╭─ Data segment
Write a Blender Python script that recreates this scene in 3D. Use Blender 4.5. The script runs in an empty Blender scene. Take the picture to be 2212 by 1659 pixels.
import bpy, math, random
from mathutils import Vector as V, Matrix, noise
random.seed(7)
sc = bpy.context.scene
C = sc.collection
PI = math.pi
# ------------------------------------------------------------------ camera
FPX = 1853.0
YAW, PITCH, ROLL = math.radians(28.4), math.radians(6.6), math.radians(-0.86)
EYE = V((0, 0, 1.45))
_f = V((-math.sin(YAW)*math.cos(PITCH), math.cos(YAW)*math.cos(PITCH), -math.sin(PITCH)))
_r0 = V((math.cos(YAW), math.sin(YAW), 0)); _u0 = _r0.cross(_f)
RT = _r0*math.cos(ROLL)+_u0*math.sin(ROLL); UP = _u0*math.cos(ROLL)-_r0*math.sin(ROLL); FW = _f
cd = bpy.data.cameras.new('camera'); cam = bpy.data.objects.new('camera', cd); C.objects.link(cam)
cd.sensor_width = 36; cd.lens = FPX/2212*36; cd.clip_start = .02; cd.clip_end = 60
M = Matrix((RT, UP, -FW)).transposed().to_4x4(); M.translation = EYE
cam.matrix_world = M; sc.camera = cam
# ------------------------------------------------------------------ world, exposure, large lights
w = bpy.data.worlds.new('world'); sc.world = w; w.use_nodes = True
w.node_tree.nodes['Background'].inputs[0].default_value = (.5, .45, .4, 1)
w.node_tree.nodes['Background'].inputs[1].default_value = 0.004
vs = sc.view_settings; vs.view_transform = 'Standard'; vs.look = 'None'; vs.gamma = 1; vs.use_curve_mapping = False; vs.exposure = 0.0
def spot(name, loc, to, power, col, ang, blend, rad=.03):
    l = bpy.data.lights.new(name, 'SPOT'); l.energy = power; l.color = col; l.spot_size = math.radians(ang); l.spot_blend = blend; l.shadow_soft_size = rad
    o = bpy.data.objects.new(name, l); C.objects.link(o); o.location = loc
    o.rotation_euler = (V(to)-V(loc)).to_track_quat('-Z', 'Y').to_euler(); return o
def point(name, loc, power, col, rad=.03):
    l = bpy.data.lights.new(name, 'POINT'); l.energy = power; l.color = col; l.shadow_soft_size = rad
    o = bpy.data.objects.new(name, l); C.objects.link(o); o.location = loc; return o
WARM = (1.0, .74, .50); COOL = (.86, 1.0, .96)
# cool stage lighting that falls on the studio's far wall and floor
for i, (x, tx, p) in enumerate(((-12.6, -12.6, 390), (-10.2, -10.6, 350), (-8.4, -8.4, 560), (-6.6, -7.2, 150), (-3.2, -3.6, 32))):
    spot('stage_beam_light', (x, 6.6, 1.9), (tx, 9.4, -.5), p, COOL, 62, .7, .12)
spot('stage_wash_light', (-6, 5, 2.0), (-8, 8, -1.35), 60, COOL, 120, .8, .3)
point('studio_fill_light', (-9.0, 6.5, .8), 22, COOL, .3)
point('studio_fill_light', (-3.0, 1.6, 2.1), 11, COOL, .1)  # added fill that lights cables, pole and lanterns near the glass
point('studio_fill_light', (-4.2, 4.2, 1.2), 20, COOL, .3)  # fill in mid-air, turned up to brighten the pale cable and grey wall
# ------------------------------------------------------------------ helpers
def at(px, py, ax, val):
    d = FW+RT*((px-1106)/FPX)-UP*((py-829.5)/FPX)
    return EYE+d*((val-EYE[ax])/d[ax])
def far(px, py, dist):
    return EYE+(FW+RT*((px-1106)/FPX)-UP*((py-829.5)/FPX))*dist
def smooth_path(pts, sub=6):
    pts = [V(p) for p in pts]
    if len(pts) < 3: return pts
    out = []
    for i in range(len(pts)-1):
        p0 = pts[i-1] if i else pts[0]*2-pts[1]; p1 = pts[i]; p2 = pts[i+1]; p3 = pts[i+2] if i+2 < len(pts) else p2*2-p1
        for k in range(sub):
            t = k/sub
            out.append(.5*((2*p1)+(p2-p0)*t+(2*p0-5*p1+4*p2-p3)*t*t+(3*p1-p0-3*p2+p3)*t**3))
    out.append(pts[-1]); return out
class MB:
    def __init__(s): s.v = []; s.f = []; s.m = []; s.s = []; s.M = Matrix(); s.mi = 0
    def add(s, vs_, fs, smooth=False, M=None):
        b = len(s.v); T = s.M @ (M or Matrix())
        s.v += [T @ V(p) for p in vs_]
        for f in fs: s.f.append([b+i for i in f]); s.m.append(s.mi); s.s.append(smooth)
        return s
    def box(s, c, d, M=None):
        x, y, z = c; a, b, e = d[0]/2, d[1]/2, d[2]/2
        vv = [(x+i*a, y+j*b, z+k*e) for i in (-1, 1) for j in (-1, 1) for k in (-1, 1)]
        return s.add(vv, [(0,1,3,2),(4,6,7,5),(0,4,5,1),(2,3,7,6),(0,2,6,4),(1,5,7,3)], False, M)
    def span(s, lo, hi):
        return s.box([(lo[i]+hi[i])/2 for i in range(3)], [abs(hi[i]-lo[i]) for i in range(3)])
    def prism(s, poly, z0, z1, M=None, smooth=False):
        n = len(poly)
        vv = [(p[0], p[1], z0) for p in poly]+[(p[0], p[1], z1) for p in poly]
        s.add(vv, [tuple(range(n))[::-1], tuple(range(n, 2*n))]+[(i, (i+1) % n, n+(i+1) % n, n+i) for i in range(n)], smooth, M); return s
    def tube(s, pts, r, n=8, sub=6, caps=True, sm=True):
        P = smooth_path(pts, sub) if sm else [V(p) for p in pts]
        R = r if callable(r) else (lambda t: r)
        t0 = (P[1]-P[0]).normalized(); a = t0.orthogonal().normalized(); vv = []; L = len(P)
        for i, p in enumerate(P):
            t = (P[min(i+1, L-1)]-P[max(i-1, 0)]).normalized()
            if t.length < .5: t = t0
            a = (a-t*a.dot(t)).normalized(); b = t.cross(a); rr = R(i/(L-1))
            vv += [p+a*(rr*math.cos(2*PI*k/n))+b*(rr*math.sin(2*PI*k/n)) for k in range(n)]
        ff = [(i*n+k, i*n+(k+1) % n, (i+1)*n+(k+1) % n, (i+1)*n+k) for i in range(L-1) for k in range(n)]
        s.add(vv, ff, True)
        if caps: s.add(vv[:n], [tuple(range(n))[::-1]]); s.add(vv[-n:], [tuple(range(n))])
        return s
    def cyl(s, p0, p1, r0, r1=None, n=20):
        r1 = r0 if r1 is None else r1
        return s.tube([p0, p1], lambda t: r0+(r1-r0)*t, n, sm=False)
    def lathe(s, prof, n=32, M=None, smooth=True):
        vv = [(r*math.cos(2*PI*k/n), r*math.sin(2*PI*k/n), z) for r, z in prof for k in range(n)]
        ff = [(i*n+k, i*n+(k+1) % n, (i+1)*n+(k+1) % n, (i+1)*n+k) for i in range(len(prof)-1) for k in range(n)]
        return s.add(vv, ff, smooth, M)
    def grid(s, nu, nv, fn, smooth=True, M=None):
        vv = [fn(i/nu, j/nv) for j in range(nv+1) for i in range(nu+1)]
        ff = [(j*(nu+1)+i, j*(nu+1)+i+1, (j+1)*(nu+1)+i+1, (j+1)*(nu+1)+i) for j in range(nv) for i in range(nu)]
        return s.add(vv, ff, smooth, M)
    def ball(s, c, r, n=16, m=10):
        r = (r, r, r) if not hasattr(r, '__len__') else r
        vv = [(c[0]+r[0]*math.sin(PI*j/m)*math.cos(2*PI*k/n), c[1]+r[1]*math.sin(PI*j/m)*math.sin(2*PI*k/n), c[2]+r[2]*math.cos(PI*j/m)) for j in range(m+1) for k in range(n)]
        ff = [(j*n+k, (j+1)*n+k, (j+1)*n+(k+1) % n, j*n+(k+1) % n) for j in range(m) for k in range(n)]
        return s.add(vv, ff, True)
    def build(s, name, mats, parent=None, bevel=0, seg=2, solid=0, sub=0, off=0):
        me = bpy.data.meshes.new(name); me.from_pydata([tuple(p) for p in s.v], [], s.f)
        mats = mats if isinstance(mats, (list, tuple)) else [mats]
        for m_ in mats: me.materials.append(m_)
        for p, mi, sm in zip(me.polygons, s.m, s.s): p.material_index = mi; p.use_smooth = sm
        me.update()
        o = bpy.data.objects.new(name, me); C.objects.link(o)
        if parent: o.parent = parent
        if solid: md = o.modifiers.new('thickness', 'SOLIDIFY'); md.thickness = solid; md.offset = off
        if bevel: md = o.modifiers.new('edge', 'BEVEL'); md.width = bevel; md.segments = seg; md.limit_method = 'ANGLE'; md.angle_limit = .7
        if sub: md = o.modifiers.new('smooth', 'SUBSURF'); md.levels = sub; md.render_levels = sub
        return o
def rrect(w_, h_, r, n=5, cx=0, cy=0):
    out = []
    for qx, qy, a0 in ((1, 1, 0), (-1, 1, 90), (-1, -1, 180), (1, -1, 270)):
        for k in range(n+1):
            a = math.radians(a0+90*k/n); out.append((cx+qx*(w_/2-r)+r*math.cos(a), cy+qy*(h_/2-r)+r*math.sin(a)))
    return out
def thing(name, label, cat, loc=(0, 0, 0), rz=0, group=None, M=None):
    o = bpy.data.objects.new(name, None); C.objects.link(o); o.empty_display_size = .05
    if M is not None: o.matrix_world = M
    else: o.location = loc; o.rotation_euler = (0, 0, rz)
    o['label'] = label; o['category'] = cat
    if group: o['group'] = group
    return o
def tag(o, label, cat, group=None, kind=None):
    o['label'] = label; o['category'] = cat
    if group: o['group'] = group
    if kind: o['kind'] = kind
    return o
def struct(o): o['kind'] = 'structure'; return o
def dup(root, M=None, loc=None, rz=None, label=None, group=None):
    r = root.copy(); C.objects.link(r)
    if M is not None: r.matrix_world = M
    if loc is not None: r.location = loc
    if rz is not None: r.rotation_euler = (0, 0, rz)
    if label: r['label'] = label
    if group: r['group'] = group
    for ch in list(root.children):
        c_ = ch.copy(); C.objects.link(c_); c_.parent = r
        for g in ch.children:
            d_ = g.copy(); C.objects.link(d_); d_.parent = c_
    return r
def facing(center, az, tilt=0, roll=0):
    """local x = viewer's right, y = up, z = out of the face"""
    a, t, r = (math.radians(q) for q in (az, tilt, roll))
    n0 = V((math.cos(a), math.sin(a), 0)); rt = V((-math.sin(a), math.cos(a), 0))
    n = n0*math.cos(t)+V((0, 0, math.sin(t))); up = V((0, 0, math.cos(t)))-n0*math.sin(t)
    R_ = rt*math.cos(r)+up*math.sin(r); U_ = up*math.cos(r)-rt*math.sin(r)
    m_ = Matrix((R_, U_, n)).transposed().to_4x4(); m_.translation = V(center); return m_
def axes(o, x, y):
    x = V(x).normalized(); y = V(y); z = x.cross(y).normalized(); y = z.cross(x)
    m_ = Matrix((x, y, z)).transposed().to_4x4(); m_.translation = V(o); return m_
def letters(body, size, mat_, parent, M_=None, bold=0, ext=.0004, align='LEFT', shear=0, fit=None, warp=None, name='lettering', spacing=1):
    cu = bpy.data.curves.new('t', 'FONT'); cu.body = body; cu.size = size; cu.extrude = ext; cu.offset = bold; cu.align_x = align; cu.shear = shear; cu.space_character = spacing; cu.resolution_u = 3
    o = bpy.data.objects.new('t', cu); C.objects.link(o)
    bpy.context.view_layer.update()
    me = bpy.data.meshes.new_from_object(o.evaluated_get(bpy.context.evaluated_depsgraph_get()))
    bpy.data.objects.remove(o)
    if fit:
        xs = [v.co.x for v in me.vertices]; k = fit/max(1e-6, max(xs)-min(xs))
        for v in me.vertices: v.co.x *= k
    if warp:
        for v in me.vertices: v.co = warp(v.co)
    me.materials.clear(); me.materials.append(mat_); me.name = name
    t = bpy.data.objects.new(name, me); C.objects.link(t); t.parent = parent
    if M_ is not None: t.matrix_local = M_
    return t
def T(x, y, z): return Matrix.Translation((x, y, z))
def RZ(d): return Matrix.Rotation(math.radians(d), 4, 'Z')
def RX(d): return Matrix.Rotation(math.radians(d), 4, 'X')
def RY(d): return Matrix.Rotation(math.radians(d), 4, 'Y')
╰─
Problem: Copy out all lines from the material above that contain the string "scene".

Solved problem:
Write a Blender Python script that recreates this scene in 3D. Use Blender 4.5. The script runs in an empty Blender scene. Take the picture to be 2212 by 1659 pixels.
sc = bpy.context.scene